SAN FRANCISCO -- It was a little shocking to discover, rifling through Baseball Reference during yet another momentous sixth inning in this already riveting World Series, that the Royals bullpen trio (the "Three-Headed Monster," if you will, though your humble narrator might argue that adding the moniker "monster" to a creature that already has three heads seems both unnecessary and a bit cruel) of Kelvin Herrera, Wade Davis and Greg Holland has given up a run this postseason.

Three, in fact. One each: Herrera in the Wild Card game, Davis in ALDS Game 3 and Holland in ALCS Game 1. That is shocking, right? The way they have pitched every game this postseason, you would have thought that not only had they put up nothing but zeros, but they had in fact struck out every batter they'd faced with 145 mph fastballs that made Sidd Finch blush, levitating a couple of feet above the ground all the while.

They've been treated that way too, both by opposing managers (who have to scrape and claw for every run they can before the seventh inning) and, especially, Royals manager Ned Yost, whose whole managerial philosophy, if you can decipher one, seems to be "cross fingers until you can put in Herrera and start the march." Tonight, he went so far as to let Herrera make his first plate appearance of his career while the Royals had a runner on base in a one-run World Series game. You'll never believe this, but he struck out.

(Yost being Yost, he then took him out after only two hitters the next inning.)

(Yost being Yost, it worked.)

The San Francisco Giants fell behind 3-0 tonight, but they rallied for two runs off Jeremy Guthrie in yet another eventful sixth inning. So then: Deploy the Three-Headed Monster. In came Herrera. And that was that.

The Giants, when they weren't batting, did everything right after Herrera came in, giving up just one hit and no runs in three innings of relief. And, as keeps happening, it didn't matter. Herrera, Davis and Holland -- with a key assist from Brandon Finnegan, who became the first person to ever play in the College World Series and the regular World Series in the same year -- shut them out, and the game was over. The Royals won the game 3-2 to take a 2-1 Series lead and assure that either the Series is coming back to a deafening Kauffman Stadium … or they'll win the darned thing out here.

One was reminded, again, of the frustrated Orioles fan:

Here are the stats for each pitcher this postseason:

  • Herrera: 11 1/3 IP, 12 K, 1 ER
  • Davis: 11 1/3 IP, 14 K, 1 ER
  • Holland: 10 IP, 13 K, 1 ER (and 7 saves, which is tied fore the most in a single postseason)

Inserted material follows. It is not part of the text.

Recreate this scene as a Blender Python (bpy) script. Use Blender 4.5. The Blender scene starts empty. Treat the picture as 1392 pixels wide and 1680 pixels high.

This is unfair. I mean, that is just downright ridiculous in every possible way. That is an 0.83 ERA, in the most terrifying, important moments of the closest, most important games. Having a great bullpen is a vital part of any successful postseason run. But having that is stacking the freaking deck. Your team doesn't really have to be all that great at anything else; if you can pull that off, you can win a World Series. 

The highest-leverage innings tonight were actually pitched by Finnegan, who came in when Yost pulled Herrera after a strikeout and a walk in the seventh. He got Juan Perez to fly out and Brandon Crawford to strikeout, stranding the last runner the Giants would have all night. Finnegan has now pitched a total of 12 1/3 innings in his Major League career, and 5 1/3 of them have been this postseason. For the night, the Royals got the last eight Giants batters out, and 11 of the last 12. 

Basically, the Royals are winning this World Series so far with three players. (Finnegan is an intriguing sidekick, a guy who's not in the band but gets to go on tour with them. Think of him as Pat Smear in late-era Nirvana.) It is the simplest, almost stupidly basic, formula: Have a defense that gets to everything -- which it did repeatedly tonight, and it had to, considering starter Jeremy Guthrie didn't strike out a single hitter -- scratch out a run or two and then push the THREE-HEADED MONSTER button and the game is over. 

The Royals have played 11 games this postseason. Herrera has pitched in nine. Davis has pitched in 10. Holland has pitched in 10. Not coincidentally, the Royals are now 10-1 this postseason. 

In the regular season, this obviously would not work: That's would put Holland and Davis on a 147-game pace, which would cause their arms to rebel against their bodies and start punching them in the face. And you would have to think, eventually, it would come at a cost in the postseason, no matter how shortened a schedule it is. You even saw that a little bit tonight with Yost's hook of Herrera, who was starting to get a bit wild. (Though it still doesn't explain why he didn't pinch hit for him in the first place.) But it doesn't have to come at a cost. After all: It's getting late. Those guys can spend the offseason resting their arms (or, uh, having major surgeries). 

If the Giants can break through on one of those guys this Series, it feels like the whole delicate structure the Royals and Yost are basing all this success on could collapse. But that would require them to be mortal … or at least remain immortal until the clock runs out. Yost's strategy can't work forever, but it doesn't have to work forever. It only has to work for two more games. Two more games is all it will take.